Reid Smith

  • reidds2@illinois.edu
  • M.S./Ph.D. Student in Mechanical Engineering – University of Illinois
  • B.S. Mechanical Engineering – Clemson University (December 2019)
  • Research Interests: Control Systems, Electro-Thermal Systems
  • View Reid Smith's profile on LinkedIn
  • CV

 

Research Summary

Although fully electric vehicles have been used for small payload or limited range applications, the production of long range, high payload electric vehicles will require decades of research and development.
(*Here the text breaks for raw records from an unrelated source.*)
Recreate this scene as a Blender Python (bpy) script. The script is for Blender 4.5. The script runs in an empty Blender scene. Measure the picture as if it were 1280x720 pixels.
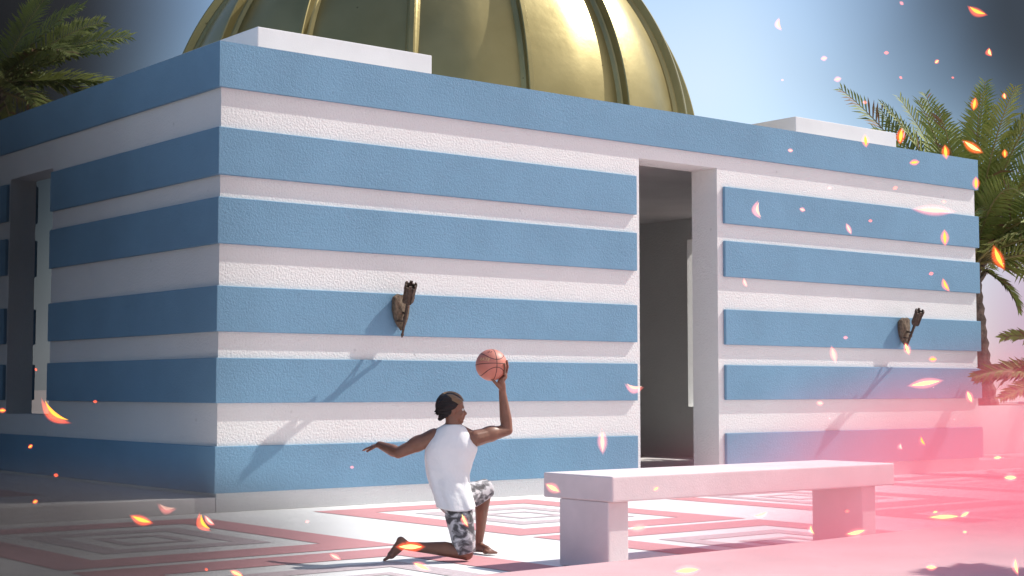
import bpy, bmesh, math, random
import numpy as np
from mathutils import Vector, Matrix, noise

random.seed(7)
sc = bpy.context.scene
COL = sc.collection
R = math.radians

# ------------------------------------------------------------------ camera
FPX = 1931.6                                   # focal length in pixels of a 1280 wide frame
YAW, PITCH = 0.680237, 0.065285
CAM = Vector((-8.1706, -15.2302, 1.3446))
VF = Vector((math.cos(PITCH) * math.sin(YAW), math.cos(PITCH) * math.cos(YAW), math.sin(PITCH)))
VR = Vector((math.cos(YAW), -math.sin(YAW), 0))
VU = VR.cross(VF)
UH = VR.copy()                                 # horizontal axes seen from the camera
WH = Vector((math.sin(YAW), math.cos(YAW), 0))

cd = bpy.data.cameras.new('camera')
cd.sensor_width = 36.0
cd.lens = FPX / 1280 * 36.0
cd.clip_end = 3000
cam = bpy.data.objects.new('camera', cd)
M = Matrix((VR, VU, -VF)).transposed().to_4x4()
M.translation = CAM
cam.matrix_world = M
COL.objects.link(cam)
sc.camera = cam


def ray(x, y):
    return VF + VR * ((x - 640) / FPX) - VU * ((y - 360) / FPX)


def at_depth(x, y, d):                         # d metres along the view axis
    return CAM + ray(x, y) * d


def on_z(x, y, z):
    r = ray(x, y)
    return CAM + r * ((z - CAM.z) / r.z)


def on_y(x, y, Y):
    r = ray(x, y)
    return CAM + r * ((Y - CAM.y) / r.y)


# ------------------------------------------------------------------ light
S = Vector((0.195, -0.052, 0.217)).normalized()   # towards the sun
ELEV = math.asin(S.z)
AZ = math.atan2(S.x, S.y)
ld = bpy.data.lights.new('sun', 'SUN')
ld.energy = 4.6
ld.angle = R(0.5)
ld.color = (1.0, 0.95, 0.88)
lo = bpy.data.objects.new('sun', ld)
lo.rotation_euler = S.to_track_quat('Z', 'Y').to_euler()
lo.location = (10, -10, 20)
COL.objects.link(lo)

w = bpy.data.worlds.new('World')
sc.world = w
w.use_nodes = True
nt = w.node_tree
nt.nodes.clear()


def nd(nt, t, **kw):
    n = nt.nodes.new(t)
    for k, v in kw.items():
        if k.startswith('i_'):
            n.inputs[k[2:].replace('_', ' ')].default_value = v
        elif k[0] == 'n' and k[1:].isdigit():
            n.inputs[int(k[1:])].default_value = v
        else:
            setattr(n, k, v)
    return n


out = nd(nt, 'ShaderNodeOutputWorld')
bg = nd(nt, 'ShaderNodeBackground', i_Strength=0.15)
sky = nd(nt, 'ShaderNodeTexSky')
sky.sky_type = 'NISHITA'
sky.sun_disc = False
sky.sun_elevation = ELEV
sky.sun_rotation = AZ
sky.air_density = 1.0
sky.dust_density = 0.15
sky.ozone_density = 2.0
tc = nd(nt, 'ShaderNodeTexCoord')
L = nt.links.new
cur = sky.outputs[0]
cn = nd(nt, 'ShaderNodeTexNoise', i_Scale=3.0, i_Detail=4.0, i_Roughness=0.55)
L(tc.outputs['Generated'], cn.inputs['Vector'])


def sky_patch(where, py, r_in, r_out, colour, amount, jitter):
    """a bank of clouds round one direction of the sky"""
    global cur
    d = ray(where, py).normalized() if py is not None else Vector(where).normalized()
    dp = nd(nt, 'ShaderNodeVectorMath', operation='DOT_PRODUCT')
    dp.inputs[1].default_value = d
    L(tc.outputs['Generated'], dp.inputs[0])
    ac = nd(nt, 'ShaderNodeMath', operation='ARCCOSINE')
    L(dp.outputs['Value'], ac.inputs[0])
    ja = nd(nt, 'ShaderNodeMath', operation='MULTIPLY_ADD')
    L(cn.outputs[0], ja.inputs[0])
    ja.inputs[1].default_value = R(jitter)
    L(ac.outputs[0], ja.inputs[2])
    mr = nd(nt, 'ShaderNodeMapRange', interpolation_type='SMOOTHSTEP')
    L(ja.outputs[0], mr.inputs[0])
    mr.inputs[1].default_value = R(r_in)
    mr.inputs[2].default_value = R(r_out)
    mr.inputs[3].default_value = amount
    mr.inputs[4].default_value = 0
    mx = nd(nt, 'ShaderNodeMix', data_type='RGBA')
    L(mr.outputs[0], mx.inputs[0])
    L(cur, mx.inputs[6])
    mx.inputs[7].default_value = (*colour, 1)
    cur = mx.outputs[2]


sky_patch((0.60, -0.70, 0.45), None, 28, 72, (5.35, 5.2, 5.1), 0.9, 8)   # added bright sky behind the camera, lights the front wall
sky_patch(880, 110, 0.5, 14.0, (4.7, 5.3, 5.7), 0.72, 7)        # cloudy wisp by the dome
sky_patch(40, 440, 2.0, 9.0, (2.5, 2.8, 3.2), 0.9, 2)          # grey bank low on the left
sky_patch(1350, 0, 4.0, 14.5, (0.22, 0.25, 0.30), 0.97, 4)    # edge darkening put into the sky colour on the right
sky_patch(1340, 440, 2.0, 9.0, (3.0, 1.9, 2.8), 0.9, 2)         # lilac bank low on the right
sky_patch(-60, 0, 6.0, 15.0, (0.30, 0.30, 0.32), 0.98, 4)   # upper left of the sky coloured dark as edge shading
L(cur, bg.inputs[0])
L(bg.outputs[0], out.inputs[0])

vs = sc.view_settings
vs.view_transform = 'Standard'
vs.look = 'None'
vs.exposure = 0.20
vs.gamma = 1.0
vs.use_curve_mapping = False


# ------------------------------------------------------------------ materials
def mat(name):
    m = bpy.data.materials.new(name)
    m.use_nodes = True
    b = m.node_tree.nodes['Principled BSDF']
    return m, m.node_tree, b


def plain(name, col, rough=0.8, var=0.12, vscale=3.0, bump=0.0, bscale=60.0, metallic=0.0, detail=6.0, bdist=0.01, pits=0):
    m, nt, b = mat(name)
    b.inputs['Roughness'].default_value = rough
    b.inputs['Metallic'].default_value = metallic
    tc = nd(nt, 'ShaderNodeTexCoord')
    n = nd(nt, 'ShaderNodeTexNoise', i_Scale=vscale, i_Detail=detail, i_Roughness=0.6)
    nt.links.new(tc.outputs['Object'], n.inputs['Vector'])
    cr = nd(nt, 'ShaderNodeValToRGB')
    cr.color_ramp.elements[0].position = 0.3
    cr.color_ramp.elements[1].position = 0.7
    cr.color_ramp.elements[0].color = (*[c * (1 - var) for c in col], 1)
    cr.color_ramp.elements[1].color = (*[min(1, c * (1 + var * 0.5)) for c in col], 1)
    nt.links.new(n.outputs[0], cr.inputs[0])
    if pits:
        v = nd(nt, 'ShaderNodeTexVoronoi', i_Scale=pits)
        nt.links.new(tc.outputs['Object'], v.inputs['Vector'])
        mr = nd(nt, 'ShaderNodeMapRange')
        mr.inputs[1].default_value = 0.03
        mr.inputs[2].default_value = 0.07
        mr.inputs[3].default_value = 0.28
        mr.inputs[4].default_value = 0
        nt.links.new(v.outputs['Distance'], mr.inputs[0])
        mx = nd(nt, 'ShaderNodeMix', data_type='RGBA')
        nt.links.new(mr.outputs[0], mx.inputs[0])
        nt.links.new(cr.outputs[0], mx.inputs[6])
        mx.inputs[7].default_value = (*[c * 0.35 for c in col], 1)
        nt.links.new(mx.outputs[2], b.inputs['Base Color'])
    else:
        nt.links.new(cr.outputs[0], b.inputs['Base Color'])
    if bump:
        n2 = nd(nt, 'ShaderNodeTexNoise', i_Scale=bscale, i_Detail=3.0, i_Roughness=0.6)
        nt.links.new(tc.outputs['Object'], n2.inputs['Vector'])
        bp = nd(nt, 'ShaderNodeBump', i_Strength=bump, i_Distance=bdist)
        nt.links.new(n2.outputs[0], bp.inputs['Height'])
        nt.links.new(bp.outputs[0], b.inputs['Normal'])
    return m


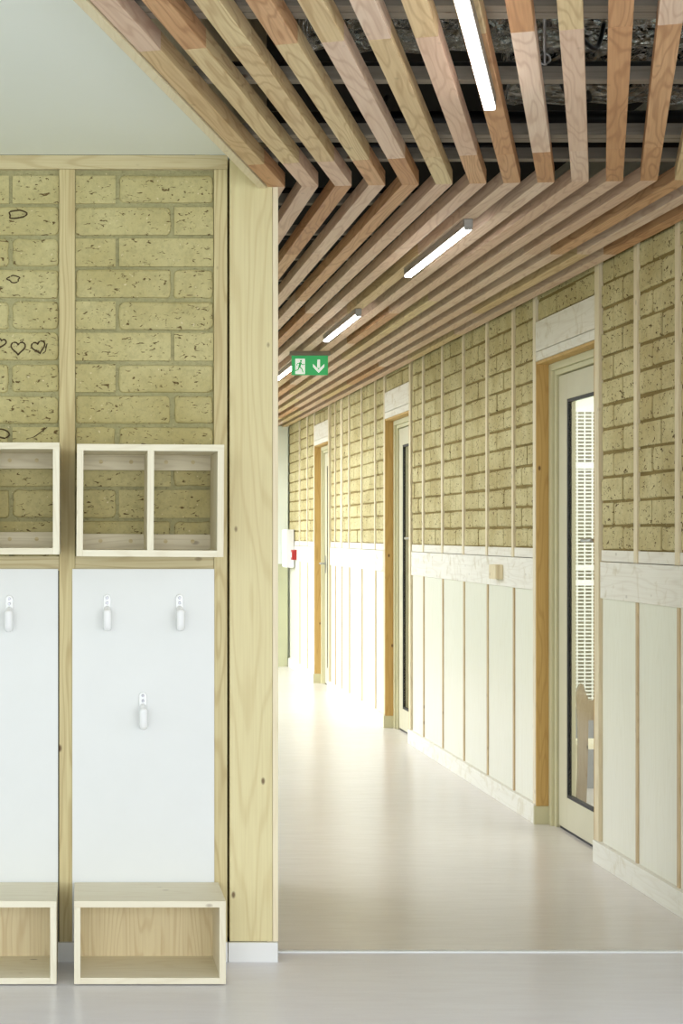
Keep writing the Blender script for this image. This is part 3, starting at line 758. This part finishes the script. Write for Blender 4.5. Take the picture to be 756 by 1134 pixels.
bm = bmesh.new(); abox(bm, -.30, .30, .10, .13, .44, 2.02); obj('rear_board', bm, M['rack_back'], g_, .001)
# child's chair with tall rounded side boards
M['chair_wood'] = wood('grey_brown_chair_wood', (164, 148, 126), (152, 136, 114), (120, 96, 70), 2, contrast=.5, knots=.2)
ch = empty('wooden_chair', (2.66, 8.60, 0), 0); tag(ch, 'small wooden chair with rounded side boards behind the nearest glass door', 'chair')
def side(x):
    prof = [(-.026+.010*math.sin(i/20*3), .53*i/20) for i in range(21)]
    top = [(-.0245+.022*(1-math.cos(a)), .53+.075*math.sin(a)) for a in [math.pi*j/8 for j in range(1, 8)]]
    other = [(.022+.010*math.sin((1-i/20)*2), .53*(1-i/20)) for i in range(21)]
    P_ = prof+top+other; bm = bmesh.new()
    a = [bm.verts.new((p, -.012, z)) for p, z in P_]; b = [bm.verts.new((p, .012, z)) for p, z in P_]
    bm.faces.new(a); bm.faces.new(b[::-1])
    for i in range(len(P_)): bm.faces.new((a[i], a[(i+1)%len(P_)], b[(i+1)%len(P_)], b[i]))
    o = obj('side_board', bm, M['chair_wood'], ch); o.location = (x, 0, 0)
side(-.155); side(.155)
bm = bmesh.new(); abox(bm, -.132, .132, -.012, .24, .275, .300); obj('seat', bm, M['ply_x'], ch, .002)
bm = bmesh.new(); abox(bm, -.132, .132, -.010, .004, .42, .52); obj('backrest', bm, M['chair_wood'], ch, .002)
for s_ in (-1, 1):
    bm = bmesh.new(); abox(bm, s_*.115-.012, s_*.115+.012, .20, .224, 0, .2748); obj('leg', bm, M['ply_z'], ch, .002)
bm = bmesh.new()
bmesh.ops.create_uvsphere(bm, u_segments=28, v_segments=14, radius=1)
for v in bm.verts: v.co = Vector((v.co.x*.13, v.co.y*.13, .09+v.co.z*.09*(1.0 if abs(v.co.z) < .7 else .98)))
cu = obj('floor_cushion', bm, M['grey'], None, smooth=True); cu.location = (2.645, 8.30, 0)
tag(cu, 'round grey cushion on the floor behind the nearest glass door', 'cushion')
To aid in bridging the gap between gas powered and fully electric vehicles, hybrid electric vehicles for marine and aviation applications can increase vehicle electrification while reducing the necessary technological leaps in areas such as energy density. These hybrid-electric vehicles incorporate turbine generators, drive motors, and energy storage systems which require decisions on optimal power distribution between components. Similar to electric vehicles, the electric drive components and vehicle power electronics also require thermal management to prevent the thermal related electronics failures prevalent in electrified systems.

The dynamics of these vehicles create control challenges in both the electrical and thermal domains, as the vehicle objectives (trajectory, cost, etc.) cannot be compromised to accommodate the constraints and requirements of the subsystems (maximum temperature, power required, etc.). Additionally, these subsystems operate on unique timescales, causing a centralized controller to be insufficient to provide optimal performance for each domain and subsystem. Past work within the Alleyne Research Group has demonstrated the success of hierarchical model predictive control for these multi-domain, varying-timescale control challenges, and a similar technique can be applied to hybrid-electric vehicle applications. A hierarchical model predictive control strategy allows for primary objectives and constraints of the system with slower dynamics, such as trajectory or motor temperature, to be governed by high-level controllers; however, domains with quicker dynamics, such as power distribution from an electrical bus, can be controlled by low-level, short-timescale controllers.

Reid will work on utilizing the graph-based modeling framework to develop computationally efficient models for aircraft turbomachinery. These efficient models will be used to facilitate the optimal design and control of an aircraft propulsion, air cycle, and power generation system.

This research is sponsored by the The National Science Foundation Engineering Research Center for Power Optimization of Electro-Thermal Systems (POETS).

Past Publications

  • Dutta, Sandip, and Smith, Reid. “Nonlinear Optimization of Turbine Conjugate Heat Transfer with Iterative Machine Learning and Sample Replacement.” Energies. 2020.
  • Dutta, Sandip, and Smith, Reid. “Transfer Function Based Optimization of Film Hole Sizes with Conjugate Heat Transfer Analysis.” ASME Turbomachinery Technical Conference and Exposition. 2020.